Meskipun pandangan Behaviorisme sekilas tampak radikal dan mengubah pemahaman tentang psikologi secara drastis, Brennan (1991) memandang munculnya Behaviorisme lebih sebagai perubahan evolusioner daripada revolusioner. Dasar-dasar pemikiran Behaviorisme sudah ditemui berabad-abad sebelumnya dalam pembelajaran.
Pola pembelajaran tersebut memang sungguh menguasai dunia terutama sejak John B Watson (1878-1958) yang kemudian dilanjutkan BF Skinner (1904-1990). Pembelajaran di sekolah masih dominan berjalan di atas rel yang dibangun berdasarkan pandangan kedua tokoh itu. Hanya saja, karena para guru secara berlebihan menggunakan behavioristik dalam mengajarnya, dampak negatif behavioristik muncul. Kemunculan itu menjadi bahan hantaman konstruktivistik. Tampaknya, hantaman mereka sangat rasional.
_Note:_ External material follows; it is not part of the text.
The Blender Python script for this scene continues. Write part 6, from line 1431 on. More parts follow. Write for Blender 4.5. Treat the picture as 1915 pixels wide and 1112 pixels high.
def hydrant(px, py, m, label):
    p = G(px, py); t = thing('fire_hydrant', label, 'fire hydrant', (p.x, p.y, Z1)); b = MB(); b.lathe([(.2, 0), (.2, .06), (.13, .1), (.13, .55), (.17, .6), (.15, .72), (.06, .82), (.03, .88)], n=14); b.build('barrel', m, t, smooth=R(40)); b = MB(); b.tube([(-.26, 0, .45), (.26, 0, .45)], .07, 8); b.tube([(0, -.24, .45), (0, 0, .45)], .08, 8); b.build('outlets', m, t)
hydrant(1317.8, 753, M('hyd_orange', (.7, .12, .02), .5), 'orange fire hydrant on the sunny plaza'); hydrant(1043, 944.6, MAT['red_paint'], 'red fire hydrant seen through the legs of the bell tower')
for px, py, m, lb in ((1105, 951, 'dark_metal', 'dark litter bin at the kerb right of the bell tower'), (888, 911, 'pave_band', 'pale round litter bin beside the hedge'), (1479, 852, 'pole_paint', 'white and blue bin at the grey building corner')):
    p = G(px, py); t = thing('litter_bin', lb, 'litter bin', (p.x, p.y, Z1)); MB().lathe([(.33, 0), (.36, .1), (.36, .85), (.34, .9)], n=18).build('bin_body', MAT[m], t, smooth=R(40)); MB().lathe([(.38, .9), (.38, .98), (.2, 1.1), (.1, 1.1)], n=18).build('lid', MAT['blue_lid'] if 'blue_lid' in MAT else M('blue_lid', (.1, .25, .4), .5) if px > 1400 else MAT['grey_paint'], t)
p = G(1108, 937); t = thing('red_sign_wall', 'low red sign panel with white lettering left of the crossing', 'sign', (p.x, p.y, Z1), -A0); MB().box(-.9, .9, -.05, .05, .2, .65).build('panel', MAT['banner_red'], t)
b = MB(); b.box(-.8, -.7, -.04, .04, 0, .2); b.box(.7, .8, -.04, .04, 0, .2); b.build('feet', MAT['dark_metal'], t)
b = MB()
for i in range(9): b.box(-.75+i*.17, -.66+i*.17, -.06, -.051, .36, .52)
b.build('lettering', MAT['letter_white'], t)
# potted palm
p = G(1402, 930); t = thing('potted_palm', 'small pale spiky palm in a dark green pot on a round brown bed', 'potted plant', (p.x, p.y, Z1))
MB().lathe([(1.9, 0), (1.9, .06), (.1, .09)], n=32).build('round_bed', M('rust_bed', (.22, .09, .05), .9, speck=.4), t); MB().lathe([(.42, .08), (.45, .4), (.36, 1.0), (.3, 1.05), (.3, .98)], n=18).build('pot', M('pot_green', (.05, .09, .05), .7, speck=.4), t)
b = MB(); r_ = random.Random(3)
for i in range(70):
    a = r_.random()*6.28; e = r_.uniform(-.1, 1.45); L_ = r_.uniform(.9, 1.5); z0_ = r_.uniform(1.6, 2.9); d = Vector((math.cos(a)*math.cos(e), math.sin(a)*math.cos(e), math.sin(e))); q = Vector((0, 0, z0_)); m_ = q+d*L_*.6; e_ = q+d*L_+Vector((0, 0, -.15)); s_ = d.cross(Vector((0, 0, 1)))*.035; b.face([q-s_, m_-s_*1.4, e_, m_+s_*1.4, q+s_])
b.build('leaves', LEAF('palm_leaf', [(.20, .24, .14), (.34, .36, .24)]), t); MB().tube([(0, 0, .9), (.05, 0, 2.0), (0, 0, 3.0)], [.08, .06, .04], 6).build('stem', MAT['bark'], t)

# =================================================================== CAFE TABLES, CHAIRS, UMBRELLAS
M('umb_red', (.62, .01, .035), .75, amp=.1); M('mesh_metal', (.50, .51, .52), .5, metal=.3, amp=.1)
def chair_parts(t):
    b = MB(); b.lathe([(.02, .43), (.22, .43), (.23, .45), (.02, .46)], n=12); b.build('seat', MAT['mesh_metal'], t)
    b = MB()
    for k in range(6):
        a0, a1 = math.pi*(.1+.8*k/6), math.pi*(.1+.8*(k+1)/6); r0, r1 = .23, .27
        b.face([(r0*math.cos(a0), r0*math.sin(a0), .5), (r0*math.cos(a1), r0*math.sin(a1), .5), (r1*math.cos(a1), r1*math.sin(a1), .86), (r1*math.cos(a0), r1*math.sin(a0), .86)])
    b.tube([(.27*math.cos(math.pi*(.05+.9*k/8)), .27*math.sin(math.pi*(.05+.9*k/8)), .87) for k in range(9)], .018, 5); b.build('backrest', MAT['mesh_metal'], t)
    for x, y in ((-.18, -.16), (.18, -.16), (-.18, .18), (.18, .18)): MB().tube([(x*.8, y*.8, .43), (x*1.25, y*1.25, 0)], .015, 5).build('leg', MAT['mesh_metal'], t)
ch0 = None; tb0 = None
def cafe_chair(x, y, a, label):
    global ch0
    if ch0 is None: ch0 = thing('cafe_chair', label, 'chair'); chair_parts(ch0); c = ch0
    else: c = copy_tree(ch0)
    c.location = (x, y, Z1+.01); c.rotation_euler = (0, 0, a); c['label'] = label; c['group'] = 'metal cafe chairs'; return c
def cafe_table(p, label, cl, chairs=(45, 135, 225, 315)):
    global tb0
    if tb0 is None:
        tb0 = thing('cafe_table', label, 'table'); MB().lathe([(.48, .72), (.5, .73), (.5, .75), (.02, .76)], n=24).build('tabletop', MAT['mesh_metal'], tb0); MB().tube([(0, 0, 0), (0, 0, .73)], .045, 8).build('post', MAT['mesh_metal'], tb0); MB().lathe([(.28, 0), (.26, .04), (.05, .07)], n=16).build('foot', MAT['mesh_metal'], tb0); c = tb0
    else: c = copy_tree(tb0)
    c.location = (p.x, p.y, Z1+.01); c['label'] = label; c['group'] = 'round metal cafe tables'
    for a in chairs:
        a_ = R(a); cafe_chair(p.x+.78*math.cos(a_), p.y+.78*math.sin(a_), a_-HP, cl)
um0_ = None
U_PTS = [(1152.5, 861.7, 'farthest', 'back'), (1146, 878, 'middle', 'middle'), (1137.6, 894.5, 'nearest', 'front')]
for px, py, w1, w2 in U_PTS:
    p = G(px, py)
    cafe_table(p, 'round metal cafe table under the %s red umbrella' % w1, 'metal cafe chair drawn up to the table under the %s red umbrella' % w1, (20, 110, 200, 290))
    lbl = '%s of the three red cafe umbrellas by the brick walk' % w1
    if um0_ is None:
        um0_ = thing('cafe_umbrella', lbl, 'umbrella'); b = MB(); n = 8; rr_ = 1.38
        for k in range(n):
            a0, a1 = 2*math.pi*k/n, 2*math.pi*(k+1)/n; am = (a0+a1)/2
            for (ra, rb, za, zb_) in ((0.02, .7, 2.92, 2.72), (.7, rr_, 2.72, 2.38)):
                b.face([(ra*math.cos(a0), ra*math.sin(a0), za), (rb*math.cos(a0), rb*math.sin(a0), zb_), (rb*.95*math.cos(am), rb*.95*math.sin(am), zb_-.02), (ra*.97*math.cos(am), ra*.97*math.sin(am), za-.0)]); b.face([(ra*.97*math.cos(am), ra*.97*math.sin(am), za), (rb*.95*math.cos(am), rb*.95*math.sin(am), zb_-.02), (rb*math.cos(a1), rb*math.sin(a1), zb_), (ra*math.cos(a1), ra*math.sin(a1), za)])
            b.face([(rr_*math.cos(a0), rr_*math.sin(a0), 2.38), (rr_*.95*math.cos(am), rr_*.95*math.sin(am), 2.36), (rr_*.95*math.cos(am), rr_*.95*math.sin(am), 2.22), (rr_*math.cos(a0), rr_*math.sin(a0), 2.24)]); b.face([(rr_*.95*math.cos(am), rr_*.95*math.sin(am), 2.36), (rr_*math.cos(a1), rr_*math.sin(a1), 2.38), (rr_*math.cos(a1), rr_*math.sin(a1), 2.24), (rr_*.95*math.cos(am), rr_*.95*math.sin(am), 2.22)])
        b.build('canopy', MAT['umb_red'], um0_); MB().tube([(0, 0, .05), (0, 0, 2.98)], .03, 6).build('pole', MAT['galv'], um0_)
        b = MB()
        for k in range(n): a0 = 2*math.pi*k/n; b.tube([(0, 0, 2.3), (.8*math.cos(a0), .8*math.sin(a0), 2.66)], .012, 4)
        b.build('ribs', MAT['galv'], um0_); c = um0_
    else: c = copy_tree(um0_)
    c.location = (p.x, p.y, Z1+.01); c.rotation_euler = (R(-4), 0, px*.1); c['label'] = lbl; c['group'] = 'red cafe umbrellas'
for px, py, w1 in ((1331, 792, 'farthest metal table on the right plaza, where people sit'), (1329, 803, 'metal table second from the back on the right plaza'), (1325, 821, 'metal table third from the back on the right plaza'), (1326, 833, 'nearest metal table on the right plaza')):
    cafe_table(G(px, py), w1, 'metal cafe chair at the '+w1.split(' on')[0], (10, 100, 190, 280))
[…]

Menurut pengikut konstruktivistik di Indonesia, guru-guru di negeri ini merupakan produk dan ahli waris setia pola pembelajaran behavioristik itu. Mereka pun mengajar dengan cara mereka dulunya diajarkan. Tak heran kalau masih banyak yang berpandangan bahwa mereka tidak atau belum mengajar kalau tidak berteriak untuk menjelaskan isi pelajaran (tanpa memberikan kesempatan kepada murid untuk menemukan sendiri dengan menggunakan sumber yang tersedia) sepanjang jam pelajaran. Siswa pun baru dikatakan belajar kalau duduk tenang berlipat tangan atau mencatat persis yang dijelaskan lalu menghafalnya karena yang ditanyakan pada waktu ujian adalah yang dijelaskan itu.
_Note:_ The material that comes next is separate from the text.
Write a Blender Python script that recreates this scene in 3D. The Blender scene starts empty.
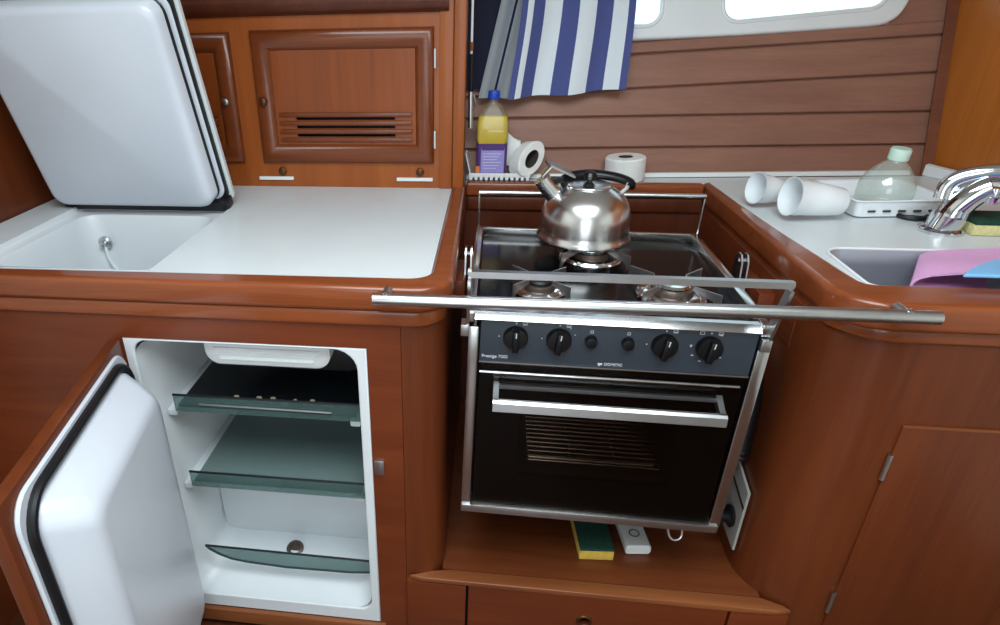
import bpy, bmesh, math, random
from mathutils import Vector, Matrix
random.seed(4)
C = bpy.context.scene.collection
R = math.radians
PI = math.pi
F = 1.05            # front plane of the cabinets

# ------------------------------------------------------------------ materials
def s2l(c):
    c /= 255.0
    return c / 12.92 if c <= .04045 else ((c + .055) / 1.055) ** 2.4
def col(r, g, b): return (s2l(r), s2l(g), s2l(b), 1)

def new_mat(name):
    m = bpy.data.materials.new(name); m.use_nodes = True
    nt = m.node_tree; return m, nt, nt.nodes['Principled BSDF']

def plain(name, rgb, rough=.4, metal=0., spec=.5, var=.06, scale=8., coat=0., bump=0., bscale=60., trans=0., ior=1.45):
    """principled surface with a slight procedural mottling"""
    m, nt, p = new_mat(name)
    tc = nt.nodes.new('ShaderNodeTexCoord')
    n = nt.nodes.new('ShaderNodeTexNoise'); n.inputs['Scale'].default_value = scale; n.inputs['Detail'].default_value = 4
    nt.links.new(tc.outputs['Object'], n.inputs['Vector'])
    r = nt.nodes.new('ShaderNodeValToRGB')
    c = col(*rgb)
    r.color_ramp.elements[0].position = .3; r.color_ramp.elements[1].position = .7
    r.color_ramp.elements[0].color = tuple(min(1, x * (1 - var)) for x in c[:3]) + (1,)
    r.color_ramp.elements[1].color = tuple(min(1, x * (1 + var)) for x in c[:3]) + (1,)
    nt.links.new(n.outputs['Fac'], r.inputs['Fac'])
    nt.links.new(r.outputs['Color'], p.inputs['Base Color'])
    p.inputs['Roughness'].default_value = rough; p.inputs['Metallic'].default_value = metal
    p.inputs['Specular IOR Level'].default_value = spec
    p.inputs['Coat Weight'].default_value = coat; p.inputs['Coat Roughness'].default_value = .12
    p.inputs['Transmission Weight'].default_value = trans; p.inputs['IOR'].default_value = ior
    if bump:
        n2 = nt.nodes.new('ShaderNodeTexNoise'); n2.inputs['Scale'].default_value = bscale; n2.inputs['Detail'].default_value = 3
        nt.links.new(tc.outputs['Object'], n2.inputs['Vector'])
        b = nt.nodes.new('ShaderNodeBump'); b.inputs['Strength'].default_value = bump; b.inputs['Distance'].default_value = .01
        nt.links.new(n2.outputs['Fac'], b.inputs['Height']); nt.links.new(b.outputs['Normal'], p.inputs['Normal'])
    return m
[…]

Masih menurut pengikut konstruktivistik, dikatakan bahwa pembelajaran berdasarkan pandangan behaviorisme ini kaku dan kering bahkan membuat anak jenuh di dalam kelas. Sudah demikian justru berlangsung di tempat-tempat yang boleh dikatakan kumuh untuk ukuran tempat menyiapkan manusia aktif kreatif. Siswa bagaikan kerbau dicocok hidungnya yang harus menuruti perintah guru.
Kritik tersebut memang tidak dapat ditolak karena begitulah keadaannya. Hanya saja, behavioristik tetap dipakai untuk menjawab kemampuan yang bersifat keterampilan, pembiasaan, dan penguatan. Tentara tidak akan pandai menembak jika tidak dibiasakan menembak. Anak tidak akan buang air besar di WC jika tidak dibiasakan buang air di WC. Seseorang tidak akan dapat mengendarai sepeda dengan baik jika tidak sering menaikinya. Pemuda tidak akan dapat berbicara lantang jika tidak terbiasa lantang. Begitulah seterusnya. Nah, bagi guru, janganlah mengikuti kata hati pengikut teori. Ikutilah prinsip bahwa guru itu pengguna yang bebas memakai teori untuk mencapai tujuan pembelajaran.